• [What you are asked to do]: Select all lines with the string "picture" in them, and copy those lines.

begin Source data

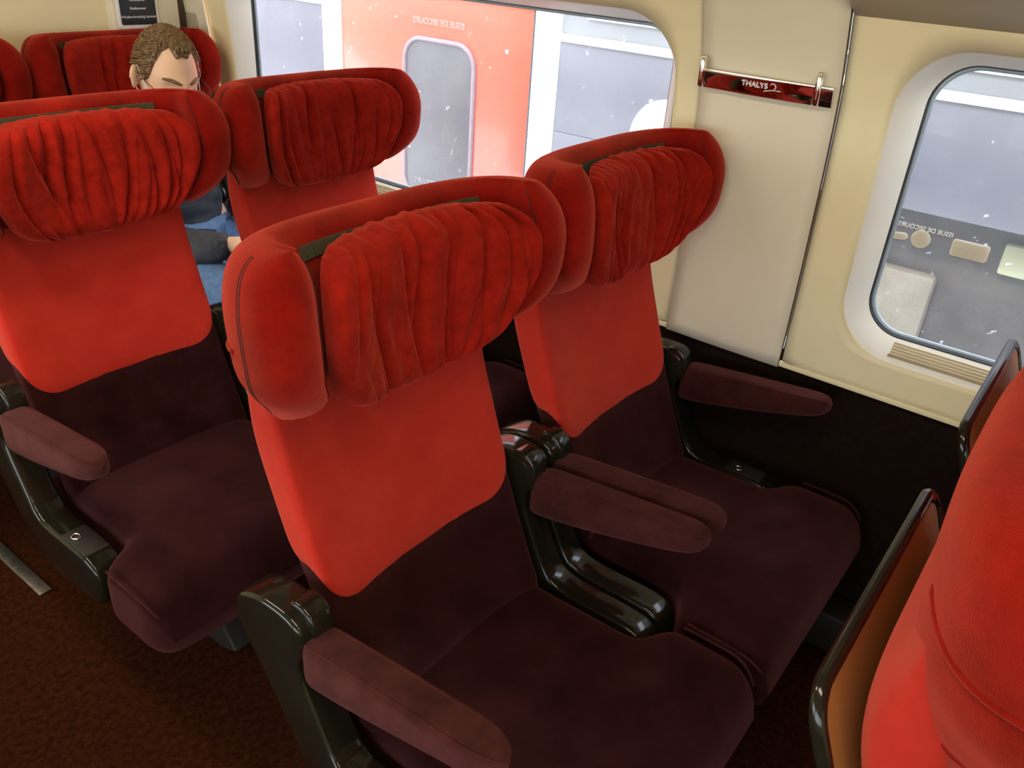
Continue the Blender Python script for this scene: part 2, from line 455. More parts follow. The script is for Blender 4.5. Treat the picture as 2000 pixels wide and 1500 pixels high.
def build_pad(root, sg):
    rings = []; n = 40; N = 40
    for i in range(N+1):
        t = i/N; y = .002+.338*t
        zt = .630+.036*t**.8; zb = .542+(.628-.542)*t**1.25*1.0
        hw = .0305
        e = 1
        if t > .80:
            q = (t-.80)/.20; e = math.sqrt(max(0, 1-q**2.2)); 
        if t < .03: e = .90+.1*(t/.03)
        cx = sg*(.2665+ (0 if t < .5 else (t-.5)**2*.01))
        hh = (zt-zb)/2; mid = (zt+zb)/2
        ez = 1 if t < .9 else (.35+.65*math.sqrt(max(0, 1-((t-.9)/.1)**2.5)))
        if t < .03: ez = .93+.07*(t/.03)
        ring = []
        for k in range(n):
            a = 2*PI*k/n; c, s = math.cos(a), math.sin(a); p = 2/4.5
            z = mid+hh*ez*math.copysign(abs(s)**p, s)
            taper = 1-.10*(0.5-0.5*s)
            ring.append((cx+hw*max(.03, e)*taper*math.copysign(abs(c)**p, c), y, z))
        rings.append(ring)
    p = loft('arm_pad', rings, PADV, root, angle=60)
    V = []; F = []
    path = []
    for sgn in (1,):
        for i in range(N+1):
            r = rings[i]; path.append(r[int(n*.14)])
        for i in range(N, -1, -1):
            r = rings[i]; path.append(r[int(n*.36)])
    a, b = tube_pts(path, .0014, 6)
    mesh_obj('pad_seam', a, b, PADV, p)
    return p
def build_shell(root):
    # thin moulded shell carrying the cushions, from the seat pan up to the headrest
    V = []; nu = 30; zs = [.40, .46, .52, .58, .62, .66, .69]
    for side in (0, 1):
        for z in zs:
            fy = sinterp(SIDE_Y, z)-.086-.004
            for i in range(nu):
                u = -1+2*i/(nu-1); x = .200*math.copysign(abs(u)**.9, u); y = fy+.012*abs(u)**6
                V.append((x, y-(.008 if side else 0), z))
    nv = len(zs); k = nu*nv; F = grid_faces(nu, nv)+[tuple(a+k for a in f)[::-1] for f in grid_faces(nu, nv)]
    for j in range(nv-1):
        for c in (0, nu-1): a = j*nu+c; F.append((a, a+nu, a+nu+k, a+k))
    for i in range(nu-1):
        F.append((i, i+1, i+1+k, i+k)); a = (nv-1)*nu+i; F.append((a, a+1, a+1+k, a+k))
    return mesh_obj('back_shell', V, F, GLOSS, root, True, 40)
def build_table(root, out=True):
    # folded table leaf hanging behind the shell: brown leaf in a glossy black rim
    slope = .40 if out else .36; zt, zb = .905, .60; yt = -.232 if out else -.225; hw = .216 if out else .150
    def Y(z): return yt+(zt-z)*slope
    def outline(w, top, bot, r, n=8):
        pts = []
        for (cx, cz, a0) in ((w-r, top-r, 0), (-(w-r), top-r, 90), (-(w-r), bot+r, 180), (w-r, bot+r, 270)):
            for k in range(n+1):
                a = math.radians(a0+90*k/n); pts.append((cx+r*math.cos(a), cz+r*math.sin(a)))
        return pts
    o = outline(hw, zt-.008, zb+.008, .028)
    V = [(x, Y(z)+.005, z) for x, z in o]+[(x, Y(z)-.005, z) for x, z in o]; n = len(o)
    F = [tuple(range(n)), tuple(range(n, 2*n))[::-1]]+[(i, (i+1) % n, (i+1) % n+n, i+n) for i in range(n)]
    t = mesh_obj('tray_table', V, F, TBROWN, root, True, 30)
    o = outline(hw+.006, zt, zb, .034)
    path = [(x, Y(z), z) for x, z in o]
    tube('table_rim', path, .0085, GLOSS, t, 12, True)
    for x in (-.13, .13):
        bm = bmesh.new(); add_box(bm, x-.012, x+.012, Y(.62)-.003, sinterp(SIDE_Y, .62)-.088, .612, .63, .002); bmo('table_bracket', bm, DARKM, t)
    return t
def build_base(root):
    bm = bmesh.new()
    add_box(bm, -.19, .19, .0, .40, .285, .335, .01)
    bmo('seat_pan', bm, DARKM, root)
    prof = [(.02, .29), (.34, .29), (.27, .10), (.33, .004), (.02, .004), (.09, .10)]
    prism('pedestal', prof, -.06, .06, DARKM, root, bev=.01, it=1)

def build_seat(name, label, loc, seed, hi=True, sag=0, amp=1, con=(-1,)):
    root = empty(name, label, 'seat', loc, 0, 'red and aubergine winged train seats')
    build_backrest(root); build_cover(root); build_headrest(root); build_strip(root)
    build_pillow(root, seed, sag, amp=amp)
    build_cushion(root)
    for sg in (-1, 1): build_frame(root, sg, sg in con); build_pad(root, sg)
    build_shell(root); build_table(root, False); build_base(root)
    return root
def copy_seat(src, name, label, loc, seed, amp=1, table=False):
    r = src.copy(); C.objects.link(r); r.location = loc; r['label'] = label
    for ch in list(src.children):
        if ch.name.startswith('pillow') or (table and ch.name.startswith('tray_table')): continue
        c = ch.copy(); C.objects.link(c); c.parent = r
        for g in list(ch.children):
            d = g.copy(); C.objects.link(d); d.parent = c
    build_pillow(r, seed, amp=amp)
    if table: build_table(r, True)
    return r
S = .6; PITCH = .88; RY = .845
f1 = build_seat('train_seat', 'red winged aisle seat in the middle of the picture with its whole front in view', (0, 0, 0), 11)
f2 = build_seat('train_seat', 'red winged seat beside the wall panel under the chrome coat rail', (S, 0, 0), 5, con=(1,))
l1 = copy_seat(f1, 'train_seat', 'brightest red seat at the left picture edge, hiding the lower body of the man', (0, -PITCH, 0), 23, .9)
l2 = copy_seat(f2, 'train_seat', 'red winged seat in front of the window facing the red train door', (S, -PITCH, 0), 31, .8)
m2 = copy_seat(f2, 'train_seat', 'dark red seat the man in glasses sits on, against the end wall', (S, -2*PITCH, 0), 41, .6)
m1 = copy_seat(f1, 'train_seat', 'dark red seat of which only a headrest wing shows at the upper left edge', (0, -2*PITCH, 0), 43, .6)
r1 = copy_seat(f1, 'train_seat', 'red velvet seat seen from behind at the lower right, large and close', (0.03, RY, 0), 51, 1, True)
r2 = copy_seat(f2, 'train_seat', 'seat by the right window of which the glossy rim shows at the right edge', (S+.05, RY, 0), 53, 1, True)

# ---------------------------------------------------------------- the coach shell
def wallx(z):       # inner face of the window wall, leaning in towards the ceiling
    return sinterp([(0, .955), (.675, .950), (.95, .943), (1.25, .915), (1.40, .868), (1.60, .79), (2.1, .50)], z)
def rrect(y0, y1, z0, z1, r, n=10):
    pts = []
    for (cy, cz, a0) in ((y1-r, z1-r, 0), (y0+r, z1-r, 90), (y0+r, z0+r, 180), (y1-r, z0+r, 270)):
        for k in range(n+1):
            a = math.radians(a0+90*k/n); pts.append((cy+r*math.cos(a), cz+r*math.sin(a)))
    return pts
def densify(p, step=.03):
    out = []; n = len(p)
    for i in range(n):
        a = Vector(p[i]); b = Vector(p[(i+1) % n]); k = max(1, int((b-a).length/step))
        for j in range(k): out.append(tuple(a.lerp(b, j/k)))
    return out
def holed_panel(name, y0, y1, z0, z1, hole, m, xf=wallx, off=0):
    """a wall panel curved with the wall, with one rounded hole"""
    inner = densify(hole, .025); n = len(inner)
    cy = sum(p[0] for p in inner)/n; cz = (min(p[1] for p in inner)+max(p[1] for p in inner))/2
    ym, yM = min(p[0] for p in inner), max(p[0] for p in inner); zm, zM = min(p[1] for p in inner), max(p[1] for p in inner)
    outer = []
    for (y, z) in inner:   # push each hole point out to the rectangle
        a = (y-cy)/((yM-ym)/2); b = (z-cz)/((zM-zm)/2); s = max(abs(a), abs(b)); a /= s; b /= s
        Y = cy+a*((y1-cy) if a > 0 else (cy-y0)); Z = cz+b*((z1-cz) if b > 0 else (cz-z0))
        outer.append((Y, Z))
    V = []; L = 6
    for j in range(L+1):
        for i in range(n):
            t = j/L; y = inner[i][0]*(1-t)+outer[i][0]*t; z = inner[i][1]*(1-t)+outer[i][1]*t
            V.append((xf(z)+off, y, z))
    F = grid_faces(n, L+1, True)
    o = mesh_obj(name, V, F, m)
    sol = o.modifiers.new('s', 'SOLIDIFY'); sol.thickness = .012; sol.offset = 0
    return o
def reveal(name, outer, inner, dx, m, parent=None):
    n = len(outer); rows = []
    R = 8
    for j in range(R+1):
        t = j/R; e = t
        row = []
        for i in range(n):
            y = outer[i][0]*(1-e)+inner[i][0]*e; z = outer[i][1]*(1-e)+inner[i][1]*e
            xo = wallx(outer[i][1])-.004; xi = wallx(inner[i][1])*0+dx
            row.append((xo+(xi-xo)*(t**1.3), y, z))
        rows += row
    return mesh_obj(name, rows, grid_faces(n, R+1, True), m, parent)

def train_window(idx, y0, y1, grille):
    zo0, zo1, r = .752, 1.372, .125
    ins = .042
    outer = rrect(y0, y1, zo0, zo1, r); inner = rrect(y0+ins, y1-ins, zo0+.046, zo1-.030, r-.045)
    gx = .975
    w = reveal('window_%d' % idx, outer, inner, gx, REVEAL); tag(w, kind='structure')
    for (nm, mm, d, wd) in (('gasket', GASKET, -.004, .0075), ('metal_edge', BLUEG, .0045, .0050)):
        q = rrect(y0+ins+d, y1-ins-d, zo0+.046+d, zo1-.030-d, r-.045-d*.5)
        tube(nm, [(gx+.010+(d+.004)*.6, a, b) for a, b in q], wd, mm, w, 8, True)
    q = rrect(y0+ins-.002, y1-ins+.002, zo0+.044, zo1-.028, r-.043)
    me = mesh_obj('pane', [(gx+.014, a, b) for a, b in q], [tuple(range(len(q)))], GLASS if idx == 1 else GLASS2, w, False)
    return w, outer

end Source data

• [Reply]:
Continue the Blender Python script for this scene: part 2, from line 455. More parts follow. The script is for Blender 4.5. Treat the picture as 2000 pixels wide and 1500 pixels high.
f1 = build_seat('train_seat', 'red winged aisle seat in the middle of the picture with its whole front in view', (0, 0, 0), 11)
l1 = copy_seat(f1, 'train_seat', 'brightest red seat at the left picture edge, hiding the lower body of the man', (0, -PITCH, 0), 23, .9)